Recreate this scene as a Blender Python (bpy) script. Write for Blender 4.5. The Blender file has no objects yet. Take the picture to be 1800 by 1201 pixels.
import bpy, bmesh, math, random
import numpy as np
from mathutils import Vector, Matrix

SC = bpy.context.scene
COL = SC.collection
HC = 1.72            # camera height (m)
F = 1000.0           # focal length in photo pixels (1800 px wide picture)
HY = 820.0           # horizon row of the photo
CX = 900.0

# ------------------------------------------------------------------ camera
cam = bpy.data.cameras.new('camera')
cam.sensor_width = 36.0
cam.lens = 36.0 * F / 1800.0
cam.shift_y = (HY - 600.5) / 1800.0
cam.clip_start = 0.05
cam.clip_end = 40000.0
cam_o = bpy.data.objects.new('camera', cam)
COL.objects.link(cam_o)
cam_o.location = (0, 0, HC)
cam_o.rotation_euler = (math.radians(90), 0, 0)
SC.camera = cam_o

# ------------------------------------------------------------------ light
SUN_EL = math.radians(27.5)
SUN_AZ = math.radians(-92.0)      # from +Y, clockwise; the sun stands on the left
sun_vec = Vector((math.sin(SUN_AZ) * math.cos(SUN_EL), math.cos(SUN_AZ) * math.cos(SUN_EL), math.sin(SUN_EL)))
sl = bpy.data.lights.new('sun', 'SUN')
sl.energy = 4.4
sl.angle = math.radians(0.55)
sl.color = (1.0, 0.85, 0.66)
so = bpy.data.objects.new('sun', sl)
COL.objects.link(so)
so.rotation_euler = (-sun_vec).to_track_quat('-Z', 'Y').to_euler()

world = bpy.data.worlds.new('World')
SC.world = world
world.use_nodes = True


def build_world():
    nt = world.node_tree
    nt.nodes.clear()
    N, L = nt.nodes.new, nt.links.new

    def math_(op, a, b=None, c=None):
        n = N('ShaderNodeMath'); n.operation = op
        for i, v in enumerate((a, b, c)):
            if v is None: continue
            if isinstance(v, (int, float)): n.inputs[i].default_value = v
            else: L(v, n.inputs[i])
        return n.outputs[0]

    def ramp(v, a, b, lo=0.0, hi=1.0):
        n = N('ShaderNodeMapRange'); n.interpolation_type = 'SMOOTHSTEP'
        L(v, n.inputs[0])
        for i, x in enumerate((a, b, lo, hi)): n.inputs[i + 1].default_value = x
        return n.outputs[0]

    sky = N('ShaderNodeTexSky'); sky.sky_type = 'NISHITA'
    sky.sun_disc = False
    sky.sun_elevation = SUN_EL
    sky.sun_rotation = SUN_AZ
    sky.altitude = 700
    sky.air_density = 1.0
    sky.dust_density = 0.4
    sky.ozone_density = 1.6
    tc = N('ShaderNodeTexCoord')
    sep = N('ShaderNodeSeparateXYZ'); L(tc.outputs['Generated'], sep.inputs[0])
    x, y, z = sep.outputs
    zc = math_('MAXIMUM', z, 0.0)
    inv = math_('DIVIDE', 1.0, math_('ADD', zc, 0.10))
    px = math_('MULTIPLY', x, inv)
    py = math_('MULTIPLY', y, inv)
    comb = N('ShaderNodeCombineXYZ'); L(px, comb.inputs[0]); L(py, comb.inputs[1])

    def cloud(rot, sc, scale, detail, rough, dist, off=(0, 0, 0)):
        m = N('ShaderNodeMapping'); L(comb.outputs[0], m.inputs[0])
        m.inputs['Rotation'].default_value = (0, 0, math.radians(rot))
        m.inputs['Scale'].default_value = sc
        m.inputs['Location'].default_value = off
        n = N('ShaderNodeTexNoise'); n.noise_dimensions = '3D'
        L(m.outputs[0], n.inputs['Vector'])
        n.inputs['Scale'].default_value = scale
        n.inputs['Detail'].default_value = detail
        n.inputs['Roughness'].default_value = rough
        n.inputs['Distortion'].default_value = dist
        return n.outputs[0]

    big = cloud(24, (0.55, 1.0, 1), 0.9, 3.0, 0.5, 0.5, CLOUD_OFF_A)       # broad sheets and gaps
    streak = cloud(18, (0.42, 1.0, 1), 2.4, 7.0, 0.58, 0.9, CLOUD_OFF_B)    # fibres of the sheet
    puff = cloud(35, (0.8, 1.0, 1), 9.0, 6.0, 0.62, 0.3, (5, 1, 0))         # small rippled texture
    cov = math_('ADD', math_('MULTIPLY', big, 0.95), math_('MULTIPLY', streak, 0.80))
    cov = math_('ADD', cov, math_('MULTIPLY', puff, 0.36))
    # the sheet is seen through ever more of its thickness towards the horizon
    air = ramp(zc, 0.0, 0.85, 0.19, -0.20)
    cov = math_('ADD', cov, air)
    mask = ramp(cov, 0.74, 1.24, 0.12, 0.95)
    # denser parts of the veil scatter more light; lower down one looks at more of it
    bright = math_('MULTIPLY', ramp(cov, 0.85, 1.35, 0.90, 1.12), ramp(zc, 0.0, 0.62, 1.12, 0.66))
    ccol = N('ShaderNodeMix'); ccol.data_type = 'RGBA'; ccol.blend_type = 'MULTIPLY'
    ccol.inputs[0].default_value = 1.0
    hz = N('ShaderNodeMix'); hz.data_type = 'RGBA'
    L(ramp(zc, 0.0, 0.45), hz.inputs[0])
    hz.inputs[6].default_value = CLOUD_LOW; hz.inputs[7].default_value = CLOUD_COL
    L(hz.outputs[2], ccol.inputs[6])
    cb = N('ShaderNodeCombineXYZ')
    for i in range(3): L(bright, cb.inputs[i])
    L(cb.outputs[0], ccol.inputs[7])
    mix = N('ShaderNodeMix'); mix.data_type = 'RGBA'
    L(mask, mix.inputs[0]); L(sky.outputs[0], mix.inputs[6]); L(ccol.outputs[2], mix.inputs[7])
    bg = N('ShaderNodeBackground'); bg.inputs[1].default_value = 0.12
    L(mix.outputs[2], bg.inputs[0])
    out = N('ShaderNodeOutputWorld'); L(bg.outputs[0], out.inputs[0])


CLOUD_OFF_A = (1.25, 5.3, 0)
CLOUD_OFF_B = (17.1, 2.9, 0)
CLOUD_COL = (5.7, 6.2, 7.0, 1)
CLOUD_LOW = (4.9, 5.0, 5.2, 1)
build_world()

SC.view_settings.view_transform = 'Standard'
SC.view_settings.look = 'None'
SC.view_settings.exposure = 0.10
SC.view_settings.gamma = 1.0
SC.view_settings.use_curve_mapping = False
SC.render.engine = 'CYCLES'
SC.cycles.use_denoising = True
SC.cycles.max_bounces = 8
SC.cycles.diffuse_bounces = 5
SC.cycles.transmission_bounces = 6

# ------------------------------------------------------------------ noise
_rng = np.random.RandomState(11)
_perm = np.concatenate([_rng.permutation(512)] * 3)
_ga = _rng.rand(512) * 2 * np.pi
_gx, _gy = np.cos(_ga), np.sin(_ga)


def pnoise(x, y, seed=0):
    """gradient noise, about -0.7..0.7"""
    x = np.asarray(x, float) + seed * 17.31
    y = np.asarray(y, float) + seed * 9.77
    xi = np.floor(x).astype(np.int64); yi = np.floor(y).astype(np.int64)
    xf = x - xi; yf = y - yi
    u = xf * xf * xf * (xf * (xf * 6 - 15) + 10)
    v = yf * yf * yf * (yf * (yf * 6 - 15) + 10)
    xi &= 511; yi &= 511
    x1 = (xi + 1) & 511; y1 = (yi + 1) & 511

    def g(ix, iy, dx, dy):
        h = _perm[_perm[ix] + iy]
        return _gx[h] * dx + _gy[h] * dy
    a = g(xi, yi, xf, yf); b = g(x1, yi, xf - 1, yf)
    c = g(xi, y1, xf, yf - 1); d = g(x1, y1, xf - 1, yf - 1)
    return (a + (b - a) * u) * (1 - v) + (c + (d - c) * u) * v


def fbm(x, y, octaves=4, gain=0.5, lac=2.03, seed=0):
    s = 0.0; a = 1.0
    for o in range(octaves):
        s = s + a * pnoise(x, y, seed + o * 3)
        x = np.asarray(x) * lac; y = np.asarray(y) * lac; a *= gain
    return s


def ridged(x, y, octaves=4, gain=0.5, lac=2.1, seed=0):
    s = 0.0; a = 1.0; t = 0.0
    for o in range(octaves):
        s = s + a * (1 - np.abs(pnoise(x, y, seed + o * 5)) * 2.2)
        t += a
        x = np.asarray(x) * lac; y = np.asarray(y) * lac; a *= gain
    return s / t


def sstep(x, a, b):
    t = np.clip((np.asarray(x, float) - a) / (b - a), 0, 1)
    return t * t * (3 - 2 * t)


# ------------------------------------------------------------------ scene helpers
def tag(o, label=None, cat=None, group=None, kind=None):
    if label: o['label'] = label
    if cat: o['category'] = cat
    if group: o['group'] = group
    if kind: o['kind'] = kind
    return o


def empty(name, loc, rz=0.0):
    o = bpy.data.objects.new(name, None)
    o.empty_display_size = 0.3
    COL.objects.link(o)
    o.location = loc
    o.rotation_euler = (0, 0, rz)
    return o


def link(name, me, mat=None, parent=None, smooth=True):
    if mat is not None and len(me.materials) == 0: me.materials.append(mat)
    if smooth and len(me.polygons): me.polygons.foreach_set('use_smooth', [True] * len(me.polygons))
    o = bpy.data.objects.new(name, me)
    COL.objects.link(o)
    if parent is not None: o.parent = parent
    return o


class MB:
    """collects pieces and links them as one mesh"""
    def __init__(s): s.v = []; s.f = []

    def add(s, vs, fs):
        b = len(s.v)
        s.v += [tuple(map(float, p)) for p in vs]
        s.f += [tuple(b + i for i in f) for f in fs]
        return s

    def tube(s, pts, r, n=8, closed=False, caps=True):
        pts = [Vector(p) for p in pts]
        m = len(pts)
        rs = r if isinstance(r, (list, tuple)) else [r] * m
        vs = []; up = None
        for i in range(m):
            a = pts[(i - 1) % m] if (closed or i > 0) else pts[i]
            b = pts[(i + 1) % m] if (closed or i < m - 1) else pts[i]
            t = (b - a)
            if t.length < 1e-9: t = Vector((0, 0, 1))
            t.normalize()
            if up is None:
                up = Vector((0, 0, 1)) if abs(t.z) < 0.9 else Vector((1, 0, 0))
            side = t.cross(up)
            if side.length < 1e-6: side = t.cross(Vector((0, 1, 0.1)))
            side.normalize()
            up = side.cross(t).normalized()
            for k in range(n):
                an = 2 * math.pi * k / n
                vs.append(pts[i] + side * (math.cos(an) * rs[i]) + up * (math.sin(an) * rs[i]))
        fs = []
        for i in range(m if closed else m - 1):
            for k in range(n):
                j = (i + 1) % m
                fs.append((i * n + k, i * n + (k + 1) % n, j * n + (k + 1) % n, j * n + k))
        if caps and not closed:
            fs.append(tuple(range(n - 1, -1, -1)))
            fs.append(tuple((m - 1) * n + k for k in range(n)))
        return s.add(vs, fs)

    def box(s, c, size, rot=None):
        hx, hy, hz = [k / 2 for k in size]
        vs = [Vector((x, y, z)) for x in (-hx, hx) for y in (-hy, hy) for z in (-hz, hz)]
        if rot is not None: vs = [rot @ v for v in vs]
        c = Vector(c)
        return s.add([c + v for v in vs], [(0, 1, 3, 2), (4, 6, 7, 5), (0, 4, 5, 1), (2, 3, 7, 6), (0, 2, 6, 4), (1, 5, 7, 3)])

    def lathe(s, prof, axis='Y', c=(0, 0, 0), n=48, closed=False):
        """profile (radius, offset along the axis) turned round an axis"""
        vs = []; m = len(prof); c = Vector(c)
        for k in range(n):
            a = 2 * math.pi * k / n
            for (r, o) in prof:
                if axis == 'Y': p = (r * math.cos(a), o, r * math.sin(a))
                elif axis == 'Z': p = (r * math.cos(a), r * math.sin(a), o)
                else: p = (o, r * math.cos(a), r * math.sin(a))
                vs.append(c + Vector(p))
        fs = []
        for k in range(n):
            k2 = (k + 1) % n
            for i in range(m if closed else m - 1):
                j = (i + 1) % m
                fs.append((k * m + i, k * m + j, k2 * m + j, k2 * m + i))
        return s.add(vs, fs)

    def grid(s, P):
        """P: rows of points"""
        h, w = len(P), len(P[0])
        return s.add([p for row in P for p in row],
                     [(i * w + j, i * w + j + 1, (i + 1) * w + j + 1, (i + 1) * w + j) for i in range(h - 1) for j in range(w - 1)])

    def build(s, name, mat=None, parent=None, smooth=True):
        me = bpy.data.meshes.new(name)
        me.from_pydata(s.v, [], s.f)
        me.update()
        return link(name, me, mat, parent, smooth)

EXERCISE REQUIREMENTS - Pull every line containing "pixels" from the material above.

PROBLEM SOLUTION -
Recreate this scene as a Blender Python (bpy) script. Write for Blender 4.5. The Blender file has no objects yet. Take the picture to be 1800 by 1201 pixels.
F = 1000.0           # focal length in photo pixels (1800 px wide picture)